__GOAL OF THE EXERCISE__: Copy out each line that mentions the word "script".

__DATA FOR THIS EXERCISE__:
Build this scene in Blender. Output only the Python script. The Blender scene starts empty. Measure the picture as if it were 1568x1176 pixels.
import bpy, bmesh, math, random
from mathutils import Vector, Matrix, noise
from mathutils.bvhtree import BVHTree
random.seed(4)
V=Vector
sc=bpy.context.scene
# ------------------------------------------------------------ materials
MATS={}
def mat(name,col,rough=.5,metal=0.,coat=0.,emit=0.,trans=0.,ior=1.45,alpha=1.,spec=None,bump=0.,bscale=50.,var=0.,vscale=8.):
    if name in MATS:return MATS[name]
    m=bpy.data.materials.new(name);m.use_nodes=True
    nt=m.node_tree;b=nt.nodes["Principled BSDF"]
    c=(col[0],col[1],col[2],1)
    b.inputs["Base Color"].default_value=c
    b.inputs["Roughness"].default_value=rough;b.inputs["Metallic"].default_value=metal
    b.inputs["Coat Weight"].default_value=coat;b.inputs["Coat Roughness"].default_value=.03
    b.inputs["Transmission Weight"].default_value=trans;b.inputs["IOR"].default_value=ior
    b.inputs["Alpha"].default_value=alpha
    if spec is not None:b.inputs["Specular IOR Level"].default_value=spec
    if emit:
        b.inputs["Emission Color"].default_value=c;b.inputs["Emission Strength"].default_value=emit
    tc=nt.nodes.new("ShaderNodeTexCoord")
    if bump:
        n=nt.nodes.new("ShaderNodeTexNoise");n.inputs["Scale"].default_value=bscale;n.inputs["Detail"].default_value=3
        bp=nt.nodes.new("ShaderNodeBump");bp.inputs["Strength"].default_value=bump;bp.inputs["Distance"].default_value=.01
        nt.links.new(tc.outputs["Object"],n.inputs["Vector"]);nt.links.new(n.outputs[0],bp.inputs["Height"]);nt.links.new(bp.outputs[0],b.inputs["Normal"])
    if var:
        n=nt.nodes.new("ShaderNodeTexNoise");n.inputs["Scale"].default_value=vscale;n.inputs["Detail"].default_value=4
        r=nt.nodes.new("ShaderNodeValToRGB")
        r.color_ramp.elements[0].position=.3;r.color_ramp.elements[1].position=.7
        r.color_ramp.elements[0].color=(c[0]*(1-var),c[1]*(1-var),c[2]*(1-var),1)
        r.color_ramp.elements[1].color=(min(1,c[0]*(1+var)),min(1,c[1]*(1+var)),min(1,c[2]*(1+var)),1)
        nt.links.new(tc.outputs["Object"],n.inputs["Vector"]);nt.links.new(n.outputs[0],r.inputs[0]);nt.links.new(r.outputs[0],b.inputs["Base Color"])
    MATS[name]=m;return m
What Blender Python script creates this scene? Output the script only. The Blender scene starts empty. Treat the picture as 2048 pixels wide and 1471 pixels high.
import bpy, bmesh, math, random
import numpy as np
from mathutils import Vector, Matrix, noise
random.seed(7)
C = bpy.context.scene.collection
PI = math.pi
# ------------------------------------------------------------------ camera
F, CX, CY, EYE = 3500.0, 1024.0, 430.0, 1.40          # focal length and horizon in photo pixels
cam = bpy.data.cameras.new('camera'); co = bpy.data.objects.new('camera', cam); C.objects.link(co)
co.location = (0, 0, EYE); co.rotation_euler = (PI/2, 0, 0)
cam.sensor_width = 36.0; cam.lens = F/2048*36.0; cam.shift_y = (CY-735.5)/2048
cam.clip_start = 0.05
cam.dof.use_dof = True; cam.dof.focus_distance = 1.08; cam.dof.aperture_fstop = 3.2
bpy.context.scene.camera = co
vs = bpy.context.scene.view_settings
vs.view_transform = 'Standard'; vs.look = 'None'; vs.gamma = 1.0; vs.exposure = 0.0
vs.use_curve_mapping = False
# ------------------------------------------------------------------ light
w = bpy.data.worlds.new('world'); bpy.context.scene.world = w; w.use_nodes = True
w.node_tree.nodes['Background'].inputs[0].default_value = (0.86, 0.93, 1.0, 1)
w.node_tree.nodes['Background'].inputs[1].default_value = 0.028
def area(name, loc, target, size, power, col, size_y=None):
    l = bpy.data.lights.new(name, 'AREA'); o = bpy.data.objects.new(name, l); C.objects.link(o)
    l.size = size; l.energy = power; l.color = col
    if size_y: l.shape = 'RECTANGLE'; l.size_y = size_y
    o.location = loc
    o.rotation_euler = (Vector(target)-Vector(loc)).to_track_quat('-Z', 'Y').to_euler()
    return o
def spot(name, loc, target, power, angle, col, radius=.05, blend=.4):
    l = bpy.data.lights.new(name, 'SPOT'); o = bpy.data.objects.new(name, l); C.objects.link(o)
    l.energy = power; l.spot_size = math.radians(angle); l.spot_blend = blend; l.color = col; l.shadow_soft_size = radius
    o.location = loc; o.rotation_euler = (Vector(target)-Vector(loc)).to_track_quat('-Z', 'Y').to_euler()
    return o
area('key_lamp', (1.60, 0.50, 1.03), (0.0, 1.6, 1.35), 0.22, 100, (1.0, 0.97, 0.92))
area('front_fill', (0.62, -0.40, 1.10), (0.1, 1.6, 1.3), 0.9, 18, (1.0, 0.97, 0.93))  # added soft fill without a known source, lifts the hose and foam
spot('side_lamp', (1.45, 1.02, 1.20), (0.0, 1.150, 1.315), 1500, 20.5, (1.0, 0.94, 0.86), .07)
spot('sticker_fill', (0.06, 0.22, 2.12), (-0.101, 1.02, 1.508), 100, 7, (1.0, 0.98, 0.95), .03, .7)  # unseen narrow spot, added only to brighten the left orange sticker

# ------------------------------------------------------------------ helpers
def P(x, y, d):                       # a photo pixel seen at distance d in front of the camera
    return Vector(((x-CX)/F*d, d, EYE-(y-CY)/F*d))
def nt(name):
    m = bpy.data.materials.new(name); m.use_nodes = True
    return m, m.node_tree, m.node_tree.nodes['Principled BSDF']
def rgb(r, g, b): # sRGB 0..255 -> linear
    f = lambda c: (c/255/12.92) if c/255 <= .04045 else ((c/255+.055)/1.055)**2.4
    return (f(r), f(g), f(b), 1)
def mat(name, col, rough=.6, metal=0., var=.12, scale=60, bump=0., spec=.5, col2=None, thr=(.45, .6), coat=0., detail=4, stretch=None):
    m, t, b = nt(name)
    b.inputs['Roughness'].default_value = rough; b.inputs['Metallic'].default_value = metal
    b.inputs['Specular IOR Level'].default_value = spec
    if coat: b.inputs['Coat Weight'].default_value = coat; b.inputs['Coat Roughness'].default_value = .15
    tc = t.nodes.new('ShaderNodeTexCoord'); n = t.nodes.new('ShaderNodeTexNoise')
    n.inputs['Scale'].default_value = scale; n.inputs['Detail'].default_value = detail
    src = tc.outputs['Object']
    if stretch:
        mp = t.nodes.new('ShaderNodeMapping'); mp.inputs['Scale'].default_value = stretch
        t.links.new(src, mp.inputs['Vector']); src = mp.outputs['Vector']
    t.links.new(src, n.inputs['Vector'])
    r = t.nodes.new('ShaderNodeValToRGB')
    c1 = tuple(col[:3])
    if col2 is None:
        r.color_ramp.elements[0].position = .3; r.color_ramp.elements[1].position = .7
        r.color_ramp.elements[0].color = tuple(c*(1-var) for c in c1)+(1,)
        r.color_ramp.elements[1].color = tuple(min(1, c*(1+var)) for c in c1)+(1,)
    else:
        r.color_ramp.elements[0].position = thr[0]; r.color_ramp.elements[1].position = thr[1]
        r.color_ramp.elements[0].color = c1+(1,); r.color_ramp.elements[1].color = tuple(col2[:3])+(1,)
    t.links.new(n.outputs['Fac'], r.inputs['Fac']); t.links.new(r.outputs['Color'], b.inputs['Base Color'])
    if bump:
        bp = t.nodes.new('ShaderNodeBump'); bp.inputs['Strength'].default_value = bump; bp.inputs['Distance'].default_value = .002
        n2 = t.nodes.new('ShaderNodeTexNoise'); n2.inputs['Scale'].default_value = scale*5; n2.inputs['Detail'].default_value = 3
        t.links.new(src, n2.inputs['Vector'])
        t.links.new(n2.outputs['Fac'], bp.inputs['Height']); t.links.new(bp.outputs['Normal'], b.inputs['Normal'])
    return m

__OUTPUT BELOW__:
Build this scene in Blender. Output only the Python script. The Blender scene starts empty. Measure the picture as if it were 1568x1176 pixels.
What Blender Python script creates this scene? Output the script only. The Blender scene starts empty. Treat the picture as 2048 pixels wide and 1471 pixels high.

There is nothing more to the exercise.